Republican lawmakers recently laid the groundwork for another state Supreme Court-packing plan by introducing a constitutional amendment — one of six on the November ballot — that would essentially let the legislature choose judges for vacant seats. North Carolina and Arkansas are also voting on amendments to add voter ID requirements to their state constitutions.

The Florida Supreme Court, which in 2015 struck down the legislature's congressional maps for violating the state constitution's ban on partisan gerrymandering, could also be reshaped by court packing after the November election. Gov. Rick Scott, a Republican who's now running for U.S. Senate, has argued that he has the authority to appoint replacements for three justices who are leaving office the same day as he is due to the state's mandatory retirement age for judges.

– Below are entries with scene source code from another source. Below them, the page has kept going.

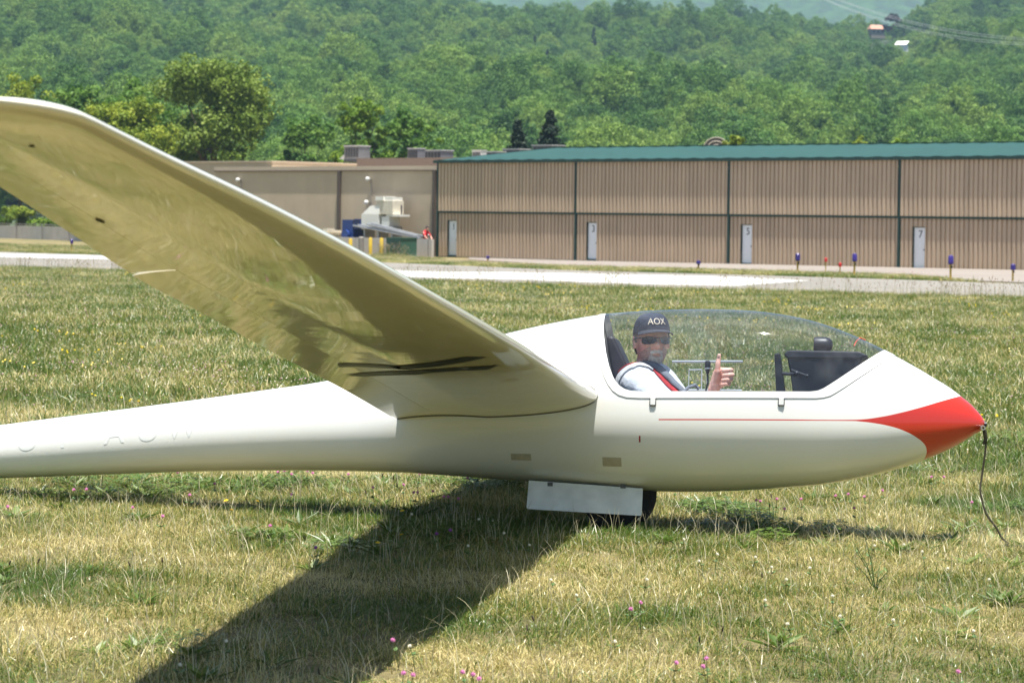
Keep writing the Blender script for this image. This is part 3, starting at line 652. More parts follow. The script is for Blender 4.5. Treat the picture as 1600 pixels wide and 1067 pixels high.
def paint(name, col, rough=.32, coat=1.0, wave=True, red=False):
    mt, nt, b = newmat(name)
    tc = N(nt, 'ShaderNodeTexCoord')
    b.inputs['Base Color'].default_value = (*col, 1); b.inputs['Roughness'].default_value = rough
    b.inputs['Coat Weight'].default_value = coat; b.inputs['Coat Roughness'].default_value = .04; b.inputs['Coat IOR'].default_value = 1.5
    nz = N(nt, 'ShaderNodeTexNoise'); nz.inputs['Scale'].default_value = 2.2; nz.inputs['Detail'].default_value = 6; nt.links.new(tc.outputs['Object'], nz.inputs['Vector'])
    rp = ramp(nt, [(.35, [c * .955 for c in col]), (.65, col)]); nt.links.new(nz.outputs[0], rp.inputs[0]); last = rp.outputs[0]
    if red:
        sx = N(nt, 'ShaderNodeSeparateXYZ'); nt.links.new(tc.outputs['Object'], sx.inputs[0])
        def curve(pts, x0, x1, y0, y1, src):
            mr = N(nt, 'ShaderNodeMapRange'); mr.inputs[1].default_value = x0; mr.inputs[2].default_value = x1; nt.links.new(src, mr.inputs[0])
            fc = N(nt, 'ShaderNodeFloatCurve'); cv = fc.mapping.curves[0]
            P = [((a - x0) / (x1 - x0), (c - y0) / (y1 - y0)) for a, c in pts]
            while len(cv.points) < len(P): cv.points.new(.5, .5)
            for p, q in zip(cv.points, P): p.location = q; p.handle_type = 'AUTO'
            fc.mapping.update(); nt.links.new(mr.outputs[0], fc.inputs[1])
            m2 = N(nt, 'ShaderNodeMapRange'); m2.inputs[3].default_value = y0; m2.inputs[4].default_value = y1; nt.links.new(fc.outputs[0], m2.inputs[0]); return m2.outputs[0]
        # upper edge of the red as z(x); white lobe nose as x(z)
        zu = curve([(.70, .4795), (1.25, .4925), (1.56, .4995), (1.62, .5030), (1.70, .516), (1.78, .5355), (1.87, .5625), (1.96, .594), (2.06, .629), (2.2, .68)], .70, 2.2, .47, .69, sx.outputs[0])
        xl = curve([(.28, 1.80), (.305, 1.850), (.330, 1.889), (.355, 1.906), (.380, 1.909), (.405, 1.897), (.43, 1.866), (.455, 1.818), (.475, 1.755), (.489, 1.67), (.4945, 1.60), (.50, 1.50)], .28, .50, 1.45, 1.95, sx.outputs[2])
        lowline = N(nt, 'ShaderNodeMath', operation='MULTIPLY_ADD'); lowline.inputs[1].default_value = .0238; lowline.inputs[2].default_value = .4572; nt.links.new(sx.outputs[0], lowline.inputs[0])   # lower edge of the thin stripe
        def cmp(op, p, q):
            n_ = N(nt, 'ShaderNodeMath', operation=op)
            for i_, v_ in ((0, p), (1, q)):
                if isinstance(v_, (int, float)): n_.inputs[i_].default_value = v_
                else: nt.links.new(v_, n_.inputs[i_])
            return n_.outputs[0]
        below = cmp('LESS_THAN', sx.outputs[2], zu)
        outlobe = cmp('GREATER_THAN', sx.outputs[0], xl)
        instripe = cmp('MULTIPLY', cmp('GREATER_THAN', sx.outputs[2], lowline.outputs[0]), cmp('GREATER_THAN', sx.outputs[0], .722))
        fac = cmp('MULTIPLY', below, cmp('MAXIMUM', instripe, cmp('MULTIPLY', outlobe, cmp('GREATER_THAN', sx.outputs[0], 1.55))))
        mx = N(nt, 'ShaderNodeMix', data_type='RGBA'); nt.links.new(fac, mx.inputs[0]); nt.links.new(last, mx.inputs[6]); mx.inputs[7].default_value = (.52, .020, .004, 1); last = mx.outputs[2]
    nt.links.new(last, b.inputs['Base Color'])
    if wave:
        w = N(nt, 'ShaderNodeTexNoise'); w.inputs['Scale'].default_value = 3.0; w.inputs['Detail'].default_value = 2; nt.links.new(tc.outputs['Object'], w.inputs['Vector'])
        bp = N(nt, 'ShaderNodeBump'); bp.inputs['Strength'].default_value = .10; bp.inputs['Distance'].default_value = .012
        nt.links.new(w.outputs[0], bp.inputs['Height']); nt.links.new(bp.outputs[0], b.inputs['Coat Normal'])
    return mt
WHITE = (.78, .735, .60)
M_GEL = paint('white_gelcoat', (.79, .785, .75), red=True); M_GELW = paint('wing_gelcoat', WHITE); M_FRAME = paint('canopy_frame_white', (.80, .80, .78), wave=False)

gl = glider_frame('glider')
TOP = [(2.168, .508), (2.160, .525), (2.128, .566), (2.047, .636), (1.908, .723), (1.719, .824), (1.559, .896), (1.383, .954), (1.178, .989), (.944, .999), (.708, .992), (.546, .980), (.412, .966), (.294, .945), (.145, .913), (-.004, .876), (-.22, .818), (-.42, .755), (-.62, .695), (-.846, .638), (-1.213, .575), (-1.832, .479), (-2.145, .433), (-2.460, .386), (-3.4, .262), (-4.25, .16)]
BOT = [(2.168, .506), (2.160, .489), (2.120, .457), (2.057, .414), (1.887, .331), (1.716, .272), (1.487, .219), (1.198, .185), (.907, .164), (.790, .160), (.613, .160), (.435, .168), (.167, .184), (-.103, .198), (-.344, .208), (-.587, .213), (-.892, .211), (-1.199, .203), (-1.508, .190), (-1.819, .172), (-2.133, .151), (-2.449, .133), (-3.4, .085), (-4.25, .05)]
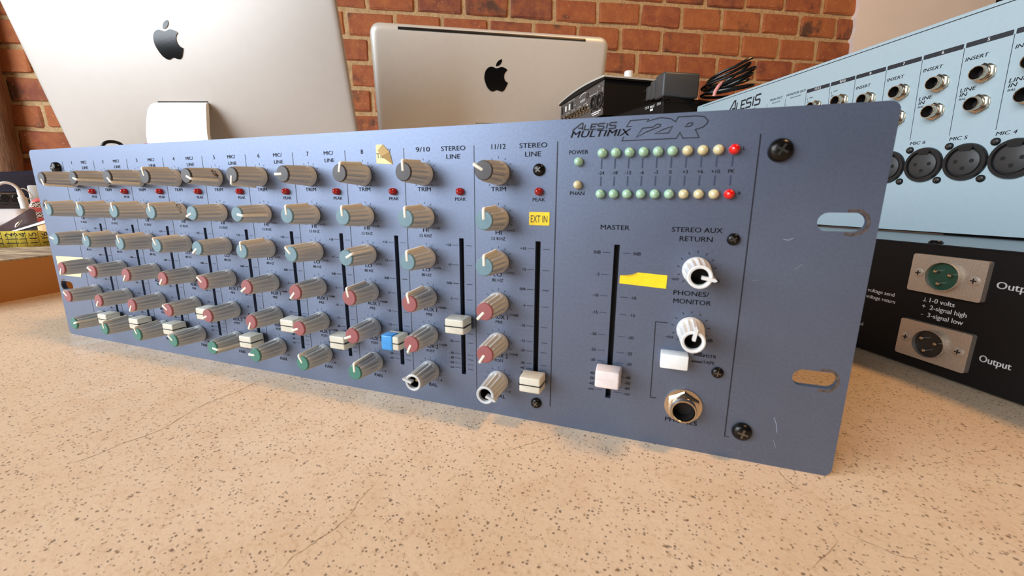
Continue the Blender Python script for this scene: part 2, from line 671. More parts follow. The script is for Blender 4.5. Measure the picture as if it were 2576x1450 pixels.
# ------------------------------------------------------------------ setting: worktop, walls
WYAW = 0.469
WP0 = (0.276, 1.65, 0.496)
WT = thing('worktop', 'beige pitted stone worktop on which all the equipment stands', 'worktop', (0, 0, 0))
mb = MB()
WN = (math.sin(WYAW), -math.cos(WYAW))
wl = lambda u: (WP0[0] + math.cos(WYAW) * u + WN[0] * .03, WP0[1] + math.sin(WYAW) * u + WN[1] * .03)
wpoly = [(-2.2, -0.9), (1.9, -0.9), wl(1.8), wl(-2.55)]
n = 4
mb.add([(a, b, 0) for a, b in wpoly] + [(a, b, -.04) for a, b in wpoly], [(0, 1, 2, 3), (7, 6, 5, 4)] + [(i, (i + 1) % n, n + (i + 1) % n, n + i) for i in range(n)])
mb.build('slab', 'stone', WT)


def crack(pts, w, name='crack'):
    rr = random.Random(len(pts) * 3 + int(pts[0][0]))
    P = []
    for (ax, ay), (bx, by) in zip(pts, pts[1:]):
        for k in range(5):
            t = k / 5
            P.append((ax + (bx - ax) * t + rr.uniform(-.35, .35), ay + (by - ay) * t + rr.uniform(-.35, .35)))
    P.append(pts[-1])
    L, R = [], []
    for i, p in enumerate(P):
        a, b = P[max(0, i - 1)], P[min(len(P) - 1, i + 1)]
        dx, dy = b[0] - a[0], b[1] - a[1]
        q = math.hypot(dx, dy) or 1
        e = min(1, i / 4, (len(P) - 1 - i) / 4) * rr.uniform(.3, 1.1) * w / 2.8
        L.append(((p[0] - dy / q * e) * MM, (p[1] + dx / q * e) * MM, 0.00006))
        R.append(((p[0] + dy / q * e) * MM, (p[1] - dx / q * e) * MM, 0.00006))
    n = len(P)
    c = MB().add(L + R, [(i, i + 1, n + i + 1, n + i) for i in range(n - 1)])
    return c.build(name, 'crack', WT)


crack([(205.5, -1.5), (208.6, -25.5), (206.1, -40.5), (209.5, -55.7), (212.2, -65.5), (208.5, -78.1), (208.0, -87.0), (204.8, -96.1)], 0.45)
crack([(323.9, -57.6), (324.6, -71.6), (326.5, -79.5), (324.1, -88.8), (322.0, -95.6), (322.1, -101.1)], 0.3)
crack([(464.2, -1.0), (465.7, -5.9), (467.6, -9.8), (470.5, -13)], 0.4)
crack([(378.7, -7.8), (370.6, -17.3), (364.1, -24.2), (358.3, -32.1)], 0.3)
crack([(474.3, -29.4), (479.8, -31.6), (487.9, -35.6), (497.0, -33.7)], 0.3)
crack([(473.7, -34.6), (469.7, -40.7), (460.8, -51.0)], 0.25)

wall = thing('wall_back', 'old red brick wall behind the computers', 'wall', (WP0[0], WP0[1], 0), (0, 0, WYAW))
del wall['category']
wall['kind'] = 'structure'
mb = MB()
nx, nz = 90, 40
vs, fs = [], []
rr = random.Random(3)
X0, X1, Z0, Z1 = -2.6, 0.925, 0.0, 1.45
for j in range(nz + 1):
    for i in range(nx + 1):
        vs.append((X0 + (X1 - X0) * i / nx, 0.002 + rr.uniform(-.002, .002), Z0 + (Z1 - Z0) * j / nz))
for j in range(nz):
    for i in range(nx):
        a = j * (nx + 1) + i
        fs.append((a, a + 1, a + nx + 2, a + nx + 1))
mb.add(vs, fs, smooth=True)
mb.box(X0, X1, 0.012, 0.12, Z0, Z1)
o = mb.build('mortar', 'mortar', wall)

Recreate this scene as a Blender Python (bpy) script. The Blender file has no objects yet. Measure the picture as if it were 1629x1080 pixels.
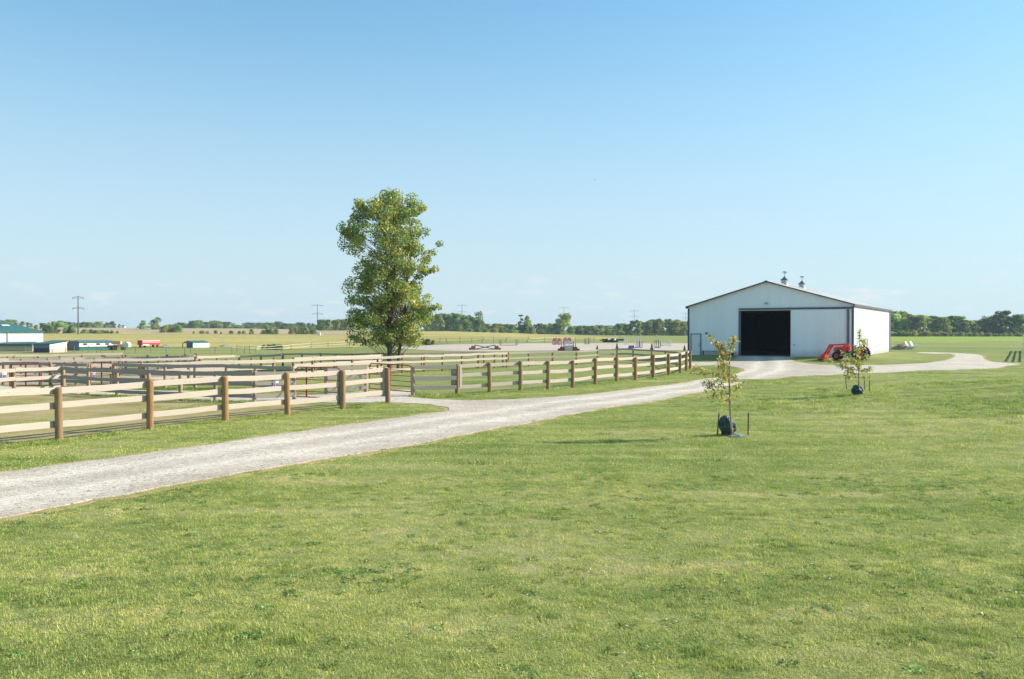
import bpy, bmesh, math, random
import numpy as np
from mathutils import Vector, Matrix, noise as mnoise
from mathutils.geometry import delaunay_2d_cdt

scene = bpy.context.scene
COL = scene.collection
R = math.radians
random.seed(7)

# ------------------------------------------------------------------ camera
F = 1357.0                      # focal length in photo pixels (1629 wide)
CX, CY = 814.5, 540.0
HOR = 527.0                     # row of the horizon
CAMZ = 3.0
PITCH = math.atan((CY - HOR) / F)
cam_d = bpy.data.cameras.new('camera')
cam = bpy.data.objects.new('camera', cam_d)
COL.objects.link(cam)
cam_d.sensor_width = 36.0
cam_d.lens = 36.0 * F / 1629.0
cam_d.clip_start = 0.1
cam_d.clip_end = 12000
cam.location = (0, 0, CAMZ)
cam.rotation_euler = (R(90) - PITCH, 0, 0)
scene.camera = cam

# ------------------------------------------------------------------ light
SUN_EL = R(29.5)
SUN_DIR = Vector((0.976 * math.cos(SUN_EL), 0.217 * math.cos(SUN_EL), math.sin(SUN_EL))).normalized()
SUN_AZ = math.atan2(SUN_DIR.x, SUN_DIR.y)          # clockwise from +Y
sl = bpy.data.lights.new('sun', 'SUN')
sl.energy = 3.6
sl.angle = R(0.53)
sl.color = (1.0, 0.94, 0.84)
so = bpy.data.objects.new('sun', sl)
COL.objects.link(so)
so.rotation_euler = SUN_DIR.to_track_quat('Z', 'Y').to_euler()
so.location = (60, 20, 60)

world = bpy.data.worlds.new('World')
scene.world = world
world.use_nodes = True
wt = world.node_tree
wt.nodes.clear()
def wn(t, **k):
    n = wt.nodes.new(t)
    for a, b in k.items():
        setattr(n, a, b)
    return n
w_out = wn('ShaderNodeOutputWorld')
w_bg = wn('ShaderNodeBackground')
w_bg.inputs['Strength'].default_value = 0.12
w_sky = wn('ShaderNodeTexSky', sky_type='NISHITA', sun_disc=False)
w_sky.sun_elevation = SUN_EL
w_sky.sun_rotation = SUN_AZ
w_sky.altitude = 200
w_sky.air_density = 1.0
w_sky.dust_density = 0.8
w_sky.ozone_density = 3.0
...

This is not the first time in recent years Florida's courts have faced a packing threat. In 2011, state legislators considered a constitutional amendment to increase the number of justices so Scott could appoint conservatives and shift the court's ideological balance. Legislators backed down amid public opposition. However,  they did approve a different proposed amendment that — like the pending North Carolina amendment — would have given legislators control over choosing judges. It was overwhelmingly defeated by the voters.